— begin —

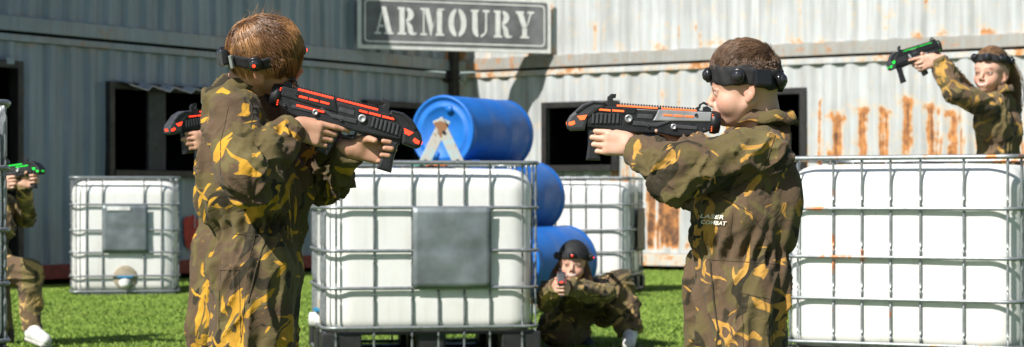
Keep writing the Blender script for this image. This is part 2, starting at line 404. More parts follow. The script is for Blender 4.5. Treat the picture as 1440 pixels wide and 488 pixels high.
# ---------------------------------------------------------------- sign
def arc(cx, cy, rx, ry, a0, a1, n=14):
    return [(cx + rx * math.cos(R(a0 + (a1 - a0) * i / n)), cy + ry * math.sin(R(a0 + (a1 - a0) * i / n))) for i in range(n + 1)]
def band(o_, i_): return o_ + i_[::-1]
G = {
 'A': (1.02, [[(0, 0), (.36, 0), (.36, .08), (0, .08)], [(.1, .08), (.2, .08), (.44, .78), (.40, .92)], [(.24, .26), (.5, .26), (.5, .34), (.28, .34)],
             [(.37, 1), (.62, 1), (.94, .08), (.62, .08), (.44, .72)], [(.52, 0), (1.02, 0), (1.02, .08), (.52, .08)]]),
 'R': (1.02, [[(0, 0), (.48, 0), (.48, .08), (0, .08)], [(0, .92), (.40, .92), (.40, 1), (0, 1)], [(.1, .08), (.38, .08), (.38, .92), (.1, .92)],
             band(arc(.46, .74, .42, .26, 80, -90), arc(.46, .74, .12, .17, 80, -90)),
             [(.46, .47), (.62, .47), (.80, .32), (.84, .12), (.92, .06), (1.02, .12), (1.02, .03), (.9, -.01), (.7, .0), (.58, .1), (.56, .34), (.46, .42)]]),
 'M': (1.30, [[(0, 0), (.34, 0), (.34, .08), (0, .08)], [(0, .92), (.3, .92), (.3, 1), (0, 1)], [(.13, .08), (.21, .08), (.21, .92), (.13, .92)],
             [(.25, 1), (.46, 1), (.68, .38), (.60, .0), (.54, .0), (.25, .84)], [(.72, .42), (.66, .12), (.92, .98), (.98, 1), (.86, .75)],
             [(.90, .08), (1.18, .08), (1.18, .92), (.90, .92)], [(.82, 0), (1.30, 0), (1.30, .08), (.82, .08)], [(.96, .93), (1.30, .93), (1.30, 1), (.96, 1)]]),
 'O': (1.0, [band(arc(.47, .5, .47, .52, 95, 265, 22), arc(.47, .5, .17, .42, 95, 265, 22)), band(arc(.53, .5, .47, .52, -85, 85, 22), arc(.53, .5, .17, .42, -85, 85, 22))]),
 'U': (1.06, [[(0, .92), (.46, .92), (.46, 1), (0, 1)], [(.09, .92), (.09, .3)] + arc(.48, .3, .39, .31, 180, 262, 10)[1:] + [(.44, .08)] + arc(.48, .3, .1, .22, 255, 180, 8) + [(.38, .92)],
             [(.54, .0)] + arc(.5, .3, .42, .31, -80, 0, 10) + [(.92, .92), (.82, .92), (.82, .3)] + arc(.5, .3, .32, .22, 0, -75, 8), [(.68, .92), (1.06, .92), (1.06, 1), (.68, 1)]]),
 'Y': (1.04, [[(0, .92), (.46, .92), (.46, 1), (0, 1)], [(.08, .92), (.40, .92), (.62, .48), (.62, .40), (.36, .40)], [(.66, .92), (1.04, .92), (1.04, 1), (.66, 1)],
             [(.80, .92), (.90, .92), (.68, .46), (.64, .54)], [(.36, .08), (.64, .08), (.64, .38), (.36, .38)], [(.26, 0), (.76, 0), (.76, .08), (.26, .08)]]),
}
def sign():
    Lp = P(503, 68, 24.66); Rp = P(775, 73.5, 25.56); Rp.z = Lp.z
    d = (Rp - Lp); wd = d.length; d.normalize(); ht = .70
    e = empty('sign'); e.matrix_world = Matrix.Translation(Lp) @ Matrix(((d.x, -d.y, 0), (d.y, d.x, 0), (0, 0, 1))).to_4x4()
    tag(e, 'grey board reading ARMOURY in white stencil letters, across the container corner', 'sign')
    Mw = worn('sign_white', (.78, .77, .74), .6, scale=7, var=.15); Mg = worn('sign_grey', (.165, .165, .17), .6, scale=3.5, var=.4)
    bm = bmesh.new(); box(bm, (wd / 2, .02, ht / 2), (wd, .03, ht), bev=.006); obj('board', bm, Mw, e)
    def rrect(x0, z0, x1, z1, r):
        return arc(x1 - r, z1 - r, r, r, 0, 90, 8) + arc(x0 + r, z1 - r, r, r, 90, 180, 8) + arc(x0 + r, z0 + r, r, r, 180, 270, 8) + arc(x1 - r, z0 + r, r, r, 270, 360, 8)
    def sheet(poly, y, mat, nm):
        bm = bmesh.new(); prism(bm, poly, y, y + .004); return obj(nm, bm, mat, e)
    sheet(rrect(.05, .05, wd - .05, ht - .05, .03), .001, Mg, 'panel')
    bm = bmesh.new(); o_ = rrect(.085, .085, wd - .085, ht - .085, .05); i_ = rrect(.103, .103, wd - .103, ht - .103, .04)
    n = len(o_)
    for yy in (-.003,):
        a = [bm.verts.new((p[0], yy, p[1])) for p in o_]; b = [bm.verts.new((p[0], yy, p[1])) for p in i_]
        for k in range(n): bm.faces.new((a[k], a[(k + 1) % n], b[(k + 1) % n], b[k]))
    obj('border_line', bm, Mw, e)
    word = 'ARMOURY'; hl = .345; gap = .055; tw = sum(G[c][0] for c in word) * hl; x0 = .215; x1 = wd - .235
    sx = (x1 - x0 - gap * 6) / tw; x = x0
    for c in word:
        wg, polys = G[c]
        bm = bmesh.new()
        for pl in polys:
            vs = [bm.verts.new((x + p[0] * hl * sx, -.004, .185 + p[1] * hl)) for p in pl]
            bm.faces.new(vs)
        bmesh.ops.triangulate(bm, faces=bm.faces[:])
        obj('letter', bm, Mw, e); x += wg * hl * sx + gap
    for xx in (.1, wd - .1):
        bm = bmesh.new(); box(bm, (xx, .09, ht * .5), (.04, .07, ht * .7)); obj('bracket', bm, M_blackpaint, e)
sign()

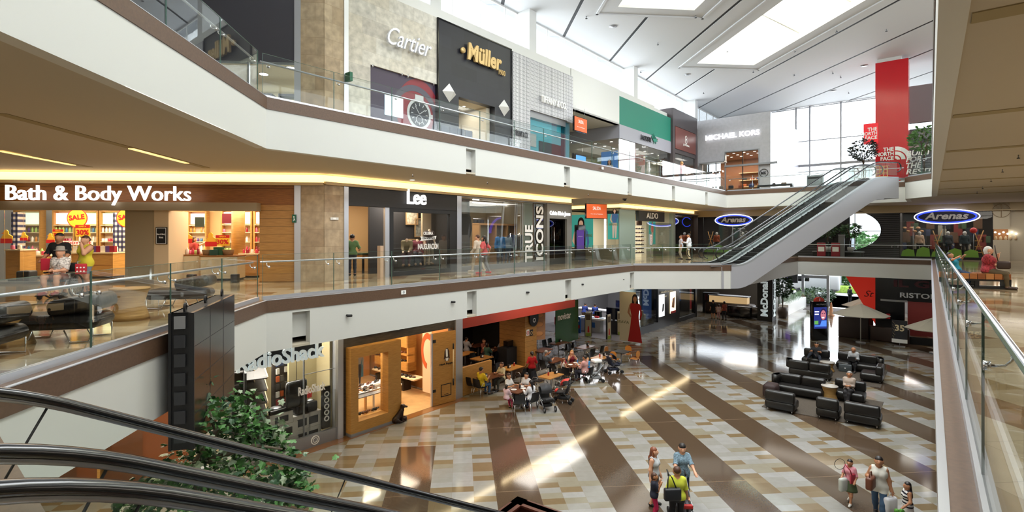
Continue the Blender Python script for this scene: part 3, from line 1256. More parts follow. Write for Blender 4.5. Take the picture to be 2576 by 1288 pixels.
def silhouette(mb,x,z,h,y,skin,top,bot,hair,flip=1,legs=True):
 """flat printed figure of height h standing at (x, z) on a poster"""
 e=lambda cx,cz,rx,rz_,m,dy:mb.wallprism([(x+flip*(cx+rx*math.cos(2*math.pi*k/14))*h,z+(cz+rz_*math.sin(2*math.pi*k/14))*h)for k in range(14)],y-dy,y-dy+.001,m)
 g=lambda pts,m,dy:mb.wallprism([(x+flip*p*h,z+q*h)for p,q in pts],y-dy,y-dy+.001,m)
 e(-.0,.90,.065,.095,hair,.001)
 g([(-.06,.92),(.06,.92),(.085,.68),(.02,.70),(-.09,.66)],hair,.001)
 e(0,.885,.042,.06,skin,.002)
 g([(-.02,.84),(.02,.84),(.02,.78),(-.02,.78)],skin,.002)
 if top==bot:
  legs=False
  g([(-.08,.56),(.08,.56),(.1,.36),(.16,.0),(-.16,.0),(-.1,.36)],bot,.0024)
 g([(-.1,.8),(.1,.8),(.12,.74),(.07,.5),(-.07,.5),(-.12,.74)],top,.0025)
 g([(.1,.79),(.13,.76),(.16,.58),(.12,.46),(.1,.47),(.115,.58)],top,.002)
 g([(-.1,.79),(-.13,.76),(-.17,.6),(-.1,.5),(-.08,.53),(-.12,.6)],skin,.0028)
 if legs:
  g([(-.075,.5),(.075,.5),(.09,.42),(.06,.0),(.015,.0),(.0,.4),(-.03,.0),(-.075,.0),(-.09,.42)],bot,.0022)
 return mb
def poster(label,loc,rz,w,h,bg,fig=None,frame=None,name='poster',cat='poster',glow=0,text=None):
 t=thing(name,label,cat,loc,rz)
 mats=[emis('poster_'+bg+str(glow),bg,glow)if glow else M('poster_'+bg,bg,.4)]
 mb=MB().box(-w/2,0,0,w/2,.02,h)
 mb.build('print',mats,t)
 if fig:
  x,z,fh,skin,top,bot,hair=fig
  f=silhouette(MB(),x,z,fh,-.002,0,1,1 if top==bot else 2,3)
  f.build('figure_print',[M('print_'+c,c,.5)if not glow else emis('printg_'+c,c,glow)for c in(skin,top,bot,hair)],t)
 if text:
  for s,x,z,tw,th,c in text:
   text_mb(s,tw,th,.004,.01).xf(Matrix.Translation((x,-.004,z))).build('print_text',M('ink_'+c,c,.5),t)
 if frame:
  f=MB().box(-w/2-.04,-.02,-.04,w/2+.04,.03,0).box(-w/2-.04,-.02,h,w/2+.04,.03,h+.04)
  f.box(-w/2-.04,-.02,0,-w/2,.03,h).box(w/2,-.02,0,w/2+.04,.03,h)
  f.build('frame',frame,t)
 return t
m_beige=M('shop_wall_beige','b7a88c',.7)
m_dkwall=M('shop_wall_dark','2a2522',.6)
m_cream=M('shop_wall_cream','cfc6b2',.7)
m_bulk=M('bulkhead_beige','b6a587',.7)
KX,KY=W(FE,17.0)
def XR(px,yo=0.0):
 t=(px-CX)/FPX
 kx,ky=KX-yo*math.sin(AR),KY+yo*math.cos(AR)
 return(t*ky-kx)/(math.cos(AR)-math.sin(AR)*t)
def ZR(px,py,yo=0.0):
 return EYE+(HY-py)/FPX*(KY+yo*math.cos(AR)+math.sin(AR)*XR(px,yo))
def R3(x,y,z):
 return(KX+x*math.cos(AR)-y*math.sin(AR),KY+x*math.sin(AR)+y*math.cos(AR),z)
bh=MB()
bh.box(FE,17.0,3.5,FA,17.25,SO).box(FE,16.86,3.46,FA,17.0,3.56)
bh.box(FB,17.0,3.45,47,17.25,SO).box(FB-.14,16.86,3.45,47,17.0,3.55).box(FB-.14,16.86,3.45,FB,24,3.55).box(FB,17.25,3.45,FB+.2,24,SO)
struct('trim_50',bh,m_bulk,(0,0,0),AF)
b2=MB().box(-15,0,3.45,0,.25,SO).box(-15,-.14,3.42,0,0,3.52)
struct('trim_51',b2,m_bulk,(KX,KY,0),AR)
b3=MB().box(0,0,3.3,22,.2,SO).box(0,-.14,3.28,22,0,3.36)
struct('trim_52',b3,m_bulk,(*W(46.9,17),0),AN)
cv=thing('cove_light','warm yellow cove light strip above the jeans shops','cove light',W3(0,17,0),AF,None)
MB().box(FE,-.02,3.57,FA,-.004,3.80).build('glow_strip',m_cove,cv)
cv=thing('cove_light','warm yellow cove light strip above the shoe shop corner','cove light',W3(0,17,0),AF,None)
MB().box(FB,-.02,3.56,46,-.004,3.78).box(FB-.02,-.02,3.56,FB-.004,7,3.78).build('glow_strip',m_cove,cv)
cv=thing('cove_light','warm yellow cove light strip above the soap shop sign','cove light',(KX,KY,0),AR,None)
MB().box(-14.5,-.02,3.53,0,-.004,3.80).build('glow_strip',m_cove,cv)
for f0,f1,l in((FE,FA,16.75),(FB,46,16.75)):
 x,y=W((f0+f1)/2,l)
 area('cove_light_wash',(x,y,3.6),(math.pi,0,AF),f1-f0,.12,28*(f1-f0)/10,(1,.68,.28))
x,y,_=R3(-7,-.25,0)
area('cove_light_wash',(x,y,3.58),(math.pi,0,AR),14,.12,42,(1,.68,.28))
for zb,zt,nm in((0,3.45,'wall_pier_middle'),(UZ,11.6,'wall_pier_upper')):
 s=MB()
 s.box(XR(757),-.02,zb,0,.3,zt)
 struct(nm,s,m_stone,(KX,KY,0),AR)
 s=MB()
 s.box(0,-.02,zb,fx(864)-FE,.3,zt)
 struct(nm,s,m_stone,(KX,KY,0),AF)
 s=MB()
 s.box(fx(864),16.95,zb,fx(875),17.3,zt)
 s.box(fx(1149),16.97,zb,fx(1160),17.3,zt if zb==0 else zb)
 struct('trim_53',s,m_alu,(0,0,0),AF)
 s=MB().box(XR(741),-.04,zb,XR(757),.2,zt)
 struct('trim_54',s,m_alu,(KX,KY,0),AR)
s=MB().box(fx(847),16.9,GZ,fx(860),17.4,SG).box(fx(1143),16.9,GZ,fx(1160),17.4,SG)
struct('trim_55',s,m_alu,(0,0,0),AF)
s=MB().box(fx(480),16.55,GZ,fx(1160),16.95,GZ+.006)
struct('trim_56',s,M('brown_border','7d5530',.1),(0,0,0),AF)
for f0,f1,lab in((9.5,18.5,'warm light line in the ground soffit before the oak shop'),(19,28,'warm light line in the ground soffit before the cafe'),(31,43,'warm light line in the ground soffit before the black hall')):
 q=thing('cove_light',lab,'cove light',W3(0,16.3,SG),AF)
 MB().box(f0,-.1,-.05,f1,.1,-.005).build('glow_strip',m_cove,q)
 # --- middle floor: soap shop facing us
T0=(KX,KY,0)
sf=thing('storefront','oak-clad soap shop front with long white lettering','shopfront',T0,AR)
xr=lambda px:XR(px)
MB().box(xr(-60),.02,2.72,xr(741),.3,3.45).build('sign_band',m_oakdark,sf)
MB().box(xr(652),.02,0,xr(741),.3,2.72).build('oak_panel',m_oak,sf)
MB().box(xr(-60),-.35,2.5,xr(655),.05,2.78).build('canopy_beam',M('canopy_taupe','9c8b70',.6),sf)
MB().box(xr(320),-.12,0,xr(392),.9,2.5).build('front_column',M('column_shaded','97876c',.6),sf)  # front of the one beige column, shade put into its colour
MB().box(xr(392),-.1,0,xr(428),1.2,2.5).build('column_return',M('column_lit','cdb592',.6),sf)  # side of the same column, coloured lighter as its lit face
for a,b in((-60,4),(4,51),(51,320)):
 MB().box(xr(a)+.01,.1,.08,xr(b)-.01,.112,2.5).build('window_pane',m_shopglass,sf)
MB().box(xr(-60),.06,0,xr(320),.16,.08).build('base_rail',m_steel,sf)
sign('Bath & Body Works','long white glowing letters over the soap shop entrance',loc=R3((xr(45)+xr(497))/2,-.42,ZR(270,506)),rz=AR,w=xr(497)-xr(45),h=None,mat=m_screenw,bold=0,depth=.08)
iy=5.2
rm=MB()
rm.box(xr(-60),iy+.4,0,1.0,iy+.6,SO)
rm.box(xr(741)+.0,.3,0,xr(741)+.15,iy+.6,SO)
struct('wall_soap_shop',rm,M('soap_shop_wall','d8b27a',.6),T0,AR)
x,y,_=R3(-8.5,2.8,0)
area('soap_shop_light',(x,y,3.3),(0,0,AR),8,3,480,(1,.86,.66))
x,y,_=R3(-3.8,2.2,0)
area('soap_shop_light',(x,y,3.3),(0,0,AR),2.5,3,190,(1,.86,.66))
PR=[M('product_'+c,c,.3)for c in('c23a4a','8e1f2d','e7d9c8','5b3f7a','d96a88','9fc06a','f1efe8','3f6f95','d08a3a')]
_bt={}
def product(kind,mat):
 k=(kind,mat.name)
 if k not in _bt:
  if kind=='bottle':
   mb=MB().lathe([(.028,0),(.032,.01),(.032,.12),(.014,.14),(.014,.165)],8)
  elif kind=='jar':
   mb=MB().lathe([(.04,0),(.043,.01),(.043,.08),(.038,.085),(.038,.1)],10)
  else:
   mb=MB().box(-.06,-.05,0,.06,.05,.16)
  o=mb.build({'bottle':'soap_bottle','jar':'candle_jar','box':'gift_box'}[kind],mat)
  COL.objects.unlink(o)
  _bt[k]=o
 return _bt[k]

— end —

■ **Your objective**: Pick out and copy the lines of the material that include the word "parts".

■ **Expected answer**:
Keep writing the Blender script for this image. This is part 2, starting at line 404. More parts follow. The script is for Blender 4.5. Treat the picture as 1440 pixels wide and 488 pixels high.
Continue the Blender Python script for this scene: part 3, from line 1256. More parts follow. Write for Blender 4.5. Take the picture to be 2576 by 1288 pixels.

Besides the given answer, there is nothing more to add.